• **Exercise goal**:
Copy out all lines where "beyond" appears.

---*---

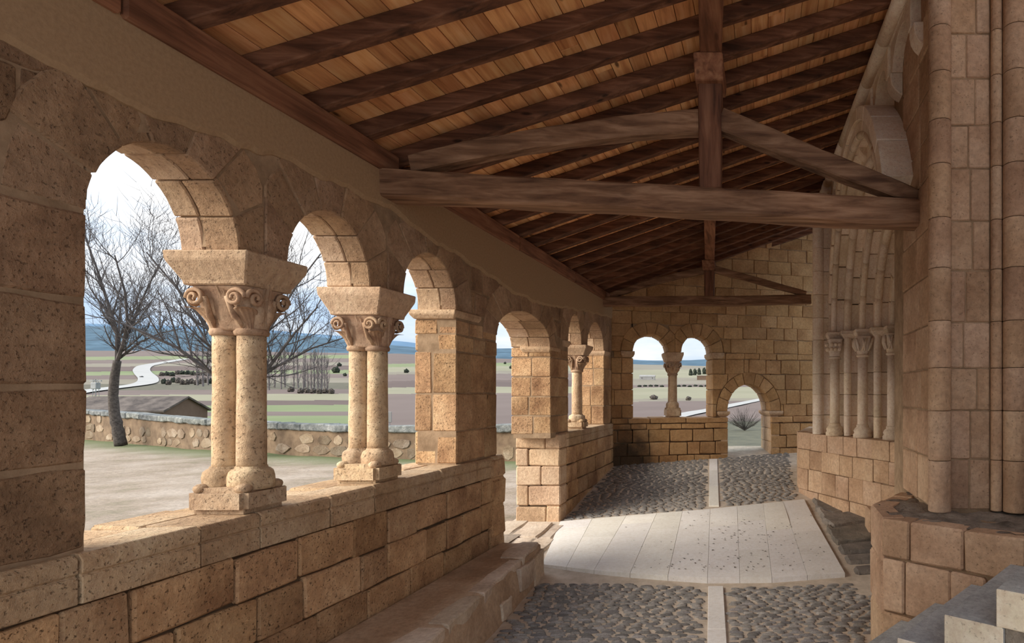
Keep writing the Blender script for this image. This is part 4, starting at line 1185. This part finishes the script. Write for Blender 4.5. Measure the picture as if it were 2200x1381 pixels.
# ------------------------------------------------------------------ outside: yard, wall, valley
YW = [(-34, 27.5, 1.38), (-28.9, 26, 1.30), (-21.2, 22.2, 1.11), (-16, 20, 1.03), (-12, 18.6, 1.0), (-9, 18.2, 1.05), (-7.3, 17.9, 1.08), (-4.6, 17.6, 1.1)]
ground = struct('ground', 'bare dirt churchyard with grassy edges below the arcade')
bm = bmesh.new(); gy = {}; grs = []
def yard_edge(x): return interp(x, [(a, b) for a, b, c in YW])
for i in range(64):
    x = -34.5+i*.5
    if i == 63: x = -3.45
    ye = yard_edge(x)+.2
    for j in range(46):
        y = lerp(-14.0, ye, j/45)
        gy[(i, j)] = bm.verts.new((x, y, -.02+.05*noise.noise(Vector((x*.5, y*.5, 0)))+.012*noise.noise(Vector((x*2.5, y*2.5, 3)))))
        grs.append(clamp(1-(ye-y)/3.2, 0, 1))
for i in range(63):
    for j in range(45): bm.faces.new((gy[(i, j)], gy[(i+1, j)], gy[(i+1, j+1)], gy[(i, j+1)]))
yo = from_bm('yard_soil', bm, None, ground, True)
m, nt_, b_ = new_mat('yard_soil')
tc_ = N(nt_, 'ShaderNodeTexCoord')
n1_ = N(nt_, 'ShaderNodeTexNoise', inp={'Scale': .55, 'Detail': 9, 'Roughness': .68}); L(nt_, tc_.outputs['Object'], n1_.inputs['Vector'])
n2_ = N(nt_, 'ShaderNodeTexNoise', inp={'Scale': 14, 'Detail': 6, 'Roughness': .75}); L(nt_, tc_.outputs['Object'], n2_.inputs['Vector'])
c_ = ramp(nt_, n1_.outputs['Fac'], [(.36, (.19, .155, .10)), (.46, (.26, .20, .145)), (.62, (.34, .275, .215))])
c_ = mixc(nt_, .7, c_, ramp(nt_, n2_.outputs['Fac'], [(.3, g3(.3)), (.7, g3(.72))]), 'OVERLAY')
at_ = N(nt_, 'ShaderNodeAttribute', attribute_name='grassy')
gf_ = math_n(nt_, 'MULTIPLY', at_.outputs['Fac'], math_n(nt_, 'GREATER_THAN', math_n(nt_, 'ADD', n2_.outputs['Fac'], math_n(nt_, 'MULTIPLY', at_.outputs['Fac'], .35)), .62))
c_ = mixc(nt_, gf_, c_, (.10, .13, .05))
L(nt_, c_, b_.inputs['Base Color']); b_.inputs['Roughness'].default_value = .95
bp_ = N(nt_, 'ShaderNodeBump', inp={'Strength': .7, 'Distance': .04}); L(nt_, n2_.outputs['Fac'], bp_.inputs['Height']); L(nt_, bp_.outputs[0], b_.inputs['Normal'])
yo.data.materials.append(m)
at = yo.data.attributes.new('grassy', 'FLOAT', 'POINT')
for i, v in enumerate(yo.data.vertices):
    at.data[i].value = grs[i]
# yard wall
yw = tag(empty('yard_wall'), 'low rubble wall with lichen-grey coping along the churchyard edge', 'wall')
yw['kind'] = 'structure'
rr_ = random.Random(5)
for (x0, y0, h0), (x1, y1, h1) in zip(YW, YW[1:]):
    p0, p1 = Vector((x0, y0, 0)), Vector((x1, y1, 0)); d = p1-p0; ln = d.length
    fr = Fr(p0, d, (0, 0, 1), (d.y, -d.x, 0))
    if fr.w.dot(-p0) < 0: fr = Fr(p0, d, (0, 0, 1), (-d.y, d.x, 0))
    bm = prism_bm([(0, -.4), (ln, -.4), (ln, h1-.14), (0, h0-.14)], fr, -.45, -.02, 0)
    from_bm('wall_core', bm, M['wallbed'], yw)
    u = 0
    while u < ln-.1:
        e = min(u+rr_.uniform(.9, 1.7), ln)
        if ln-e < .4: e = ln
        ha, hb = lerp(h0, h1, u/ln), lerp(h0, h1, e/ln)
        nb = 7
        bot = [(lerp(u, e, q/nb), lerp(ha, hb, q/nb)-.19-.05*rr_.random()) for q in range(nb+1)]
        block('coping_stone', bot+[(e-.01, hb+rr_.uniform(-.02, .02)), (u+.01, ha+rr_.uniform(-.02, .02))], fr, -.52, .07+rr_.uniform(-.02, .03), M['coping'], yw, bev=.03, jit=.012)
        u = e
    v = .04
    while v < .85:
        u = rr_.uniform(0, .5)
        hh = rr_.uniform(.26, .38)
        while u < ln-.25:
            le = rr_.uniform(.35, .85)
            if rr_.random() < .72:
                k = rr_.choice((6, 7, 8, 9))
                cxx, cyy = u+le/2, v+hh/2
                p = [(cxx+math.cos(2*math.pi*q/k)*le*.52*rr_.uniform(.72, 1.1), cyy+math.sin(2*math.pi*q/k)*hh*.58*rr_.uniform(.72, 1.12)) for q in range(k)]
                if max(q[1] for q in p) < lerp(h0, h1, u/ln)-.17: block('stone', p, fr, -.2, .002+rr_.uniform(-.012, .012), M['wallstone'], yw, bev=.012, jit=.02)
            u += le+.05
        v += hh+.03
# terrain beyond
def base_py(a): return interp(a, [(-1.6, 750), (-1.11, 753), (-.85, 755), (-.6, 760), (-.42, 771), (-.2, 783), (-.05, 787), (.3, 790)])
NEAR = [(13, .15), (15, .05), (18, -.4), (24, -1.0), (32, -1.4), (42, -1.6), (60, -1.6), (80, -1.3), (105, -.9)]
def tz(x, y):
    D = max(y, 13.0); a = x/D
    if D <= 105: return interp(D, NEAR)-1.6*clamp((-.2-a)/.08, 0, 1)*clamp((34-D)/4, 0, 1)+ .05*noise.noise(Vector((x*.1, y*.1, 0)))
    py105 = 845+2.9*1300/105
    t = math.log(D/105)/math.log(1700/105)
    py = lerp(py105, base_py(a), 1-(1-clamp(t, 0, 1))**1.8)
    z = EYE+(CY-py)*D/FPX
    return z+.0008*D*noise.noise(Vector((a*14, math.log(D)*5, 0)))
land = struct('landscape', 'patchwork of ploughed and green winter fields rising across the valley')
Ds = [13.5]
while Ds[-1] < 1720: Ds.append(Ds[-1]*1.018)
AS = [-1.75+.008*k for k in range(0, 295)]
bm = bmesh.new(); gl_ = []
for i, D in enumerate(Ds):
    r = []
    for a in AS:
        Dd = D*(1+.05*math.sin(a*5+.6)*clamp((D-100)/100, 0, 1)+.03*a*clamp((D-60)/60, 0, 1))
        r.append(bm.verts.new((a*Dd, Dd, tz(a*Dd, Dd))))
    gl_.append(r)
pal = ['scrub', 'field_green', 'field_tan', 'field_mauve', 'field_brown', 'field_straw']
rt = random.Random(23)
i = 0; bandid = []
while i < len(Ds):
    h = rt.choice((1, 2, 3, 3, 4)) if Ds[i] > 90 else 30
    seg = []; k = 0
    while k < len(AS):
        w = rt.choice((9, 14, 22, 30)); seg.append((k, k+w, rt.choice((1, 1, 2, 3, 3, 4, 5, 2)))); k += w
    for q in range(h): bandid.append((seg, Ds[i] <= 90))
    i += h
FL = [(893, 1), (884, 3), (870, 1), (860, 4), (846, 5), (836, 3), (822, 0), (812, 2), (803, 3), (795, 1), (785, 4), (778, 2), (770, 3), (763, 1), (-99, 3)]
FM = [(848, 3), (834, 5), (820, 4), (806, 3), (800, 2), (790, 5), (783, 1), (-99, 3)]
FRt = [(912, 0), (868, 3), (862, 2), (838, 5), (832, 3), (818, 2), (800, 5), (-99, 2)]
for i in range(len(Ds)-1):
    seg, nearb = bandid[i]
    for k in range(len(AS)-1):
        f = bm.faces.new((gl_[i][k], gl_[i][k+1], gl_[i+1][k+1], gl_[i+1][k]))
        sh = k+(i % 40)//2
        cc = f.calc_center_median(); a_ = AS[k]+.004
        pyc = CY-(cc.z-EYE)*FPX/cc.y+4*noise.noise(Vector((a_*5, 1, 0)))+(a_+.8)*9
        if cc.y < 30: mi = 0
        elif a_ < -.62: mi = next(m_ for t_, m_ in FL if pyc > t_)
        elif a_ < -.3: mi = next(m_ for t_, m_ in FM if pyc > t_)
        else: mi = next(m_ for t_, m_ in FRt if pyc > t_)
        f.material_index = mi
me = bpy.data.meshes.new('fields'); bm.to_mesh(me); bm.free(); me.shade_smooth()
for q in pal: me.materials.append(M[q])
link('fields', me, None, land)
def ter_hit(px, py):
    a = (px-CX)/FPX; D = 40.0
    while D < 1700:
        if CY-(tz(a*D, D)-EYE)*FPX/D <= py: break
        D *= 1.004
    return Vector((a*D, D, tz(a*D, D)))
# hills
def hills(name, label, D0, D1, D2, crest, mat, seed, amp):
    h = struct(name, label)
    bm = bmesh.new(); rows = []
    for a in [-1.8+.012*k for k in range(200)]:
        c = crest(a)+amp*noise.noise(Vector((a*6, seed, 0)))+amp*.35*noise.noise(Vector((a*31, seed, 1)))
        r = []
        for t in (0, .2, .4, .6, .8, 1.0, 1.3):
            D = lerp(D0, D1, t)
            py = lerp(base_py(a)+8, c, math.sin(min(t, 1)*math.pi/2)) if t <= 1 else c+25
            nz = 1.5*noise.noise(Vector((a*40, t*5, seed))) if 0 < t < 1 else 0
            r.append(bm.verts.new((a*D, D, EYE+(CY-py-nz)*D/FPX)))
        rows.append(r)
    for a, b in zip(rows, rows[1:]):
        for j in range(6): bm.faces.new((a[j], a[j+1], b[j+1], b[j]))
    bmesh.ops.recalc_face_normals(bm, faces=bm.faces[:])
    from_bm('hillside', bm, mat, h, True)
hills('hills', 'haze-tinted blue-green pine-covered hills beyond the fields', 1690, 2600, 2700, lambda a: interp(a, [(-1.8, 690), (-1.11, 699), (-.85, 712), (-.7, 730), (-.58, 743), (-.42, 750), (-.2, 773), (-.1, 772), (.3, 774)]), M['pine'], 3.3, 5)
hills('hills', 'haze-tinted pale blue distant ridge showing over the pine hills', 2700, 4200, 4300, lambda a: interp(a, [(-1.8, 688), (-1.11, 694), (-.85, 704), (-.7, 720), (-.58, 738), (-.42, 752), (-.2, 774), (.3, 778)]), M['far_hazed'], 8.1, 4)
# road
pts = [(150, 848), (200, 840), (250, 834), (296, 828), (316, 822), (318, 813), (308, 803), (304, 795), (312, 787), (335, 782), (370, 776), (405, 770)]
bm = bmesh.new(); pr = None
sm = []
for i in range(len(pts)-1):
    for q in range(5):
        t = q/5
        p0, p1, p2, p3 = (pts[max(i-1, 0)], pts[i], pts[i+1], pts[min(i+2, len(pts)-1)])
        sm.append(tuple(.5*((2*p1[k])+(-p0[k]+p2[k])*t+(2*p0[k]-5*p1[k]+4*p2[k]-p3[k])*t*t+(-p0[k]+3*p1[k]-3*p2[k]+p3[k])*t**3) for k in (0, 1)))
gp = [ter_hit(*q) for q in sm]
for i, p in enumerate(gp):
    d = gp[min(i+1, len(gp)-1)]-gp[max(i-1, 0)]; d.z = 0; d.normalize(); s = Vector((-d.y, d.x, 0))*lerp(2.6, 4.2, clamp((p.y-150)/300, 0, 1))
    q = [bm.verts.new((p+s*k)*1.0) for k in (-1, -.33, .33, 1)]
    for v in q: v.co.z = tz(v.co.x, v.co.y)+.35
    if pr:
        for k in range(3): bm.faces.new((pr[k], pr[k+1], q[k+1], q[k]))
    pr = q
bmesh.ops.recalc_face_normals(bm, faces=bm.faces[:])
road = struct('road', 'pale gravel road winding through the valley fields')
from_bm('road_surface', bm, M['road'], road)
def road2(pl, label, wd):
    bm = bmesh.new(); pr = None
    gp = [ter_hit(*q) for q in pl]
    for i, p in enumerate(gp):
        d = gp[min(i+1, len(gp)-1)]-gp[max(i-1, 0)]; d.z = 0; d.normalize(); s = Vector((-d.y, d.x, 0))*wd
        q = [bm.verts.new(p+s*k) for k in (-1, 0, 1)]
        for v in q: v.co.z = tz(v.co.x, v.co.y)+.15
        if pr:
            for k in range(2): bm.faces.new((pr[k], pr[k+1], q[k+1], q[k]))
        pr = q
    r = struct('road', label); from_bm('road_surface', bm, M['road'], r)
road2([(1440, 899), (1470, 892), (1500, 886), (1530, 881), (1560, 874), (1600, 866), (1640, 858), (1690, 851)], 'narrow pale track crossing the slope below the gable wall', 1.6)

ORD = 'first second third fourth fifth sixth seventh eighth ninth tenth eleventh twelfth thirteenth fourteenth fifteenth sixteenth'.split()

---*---

• **Answer to the exercise**:
# terrain beyond
hills('hills', 'haze-tinted blue-green pine-covered hills beyond the fields', 1690, 2600, 2700, lambda a: interp(a, [(-1.8, 690), (-1.11, 699), (-.85, 712), (-.7, 730), (-.58, 743), (-.42, 750), (-.2, 773), (-.1, 772), (.3, 774)]), M['pine'], 3.3, 5)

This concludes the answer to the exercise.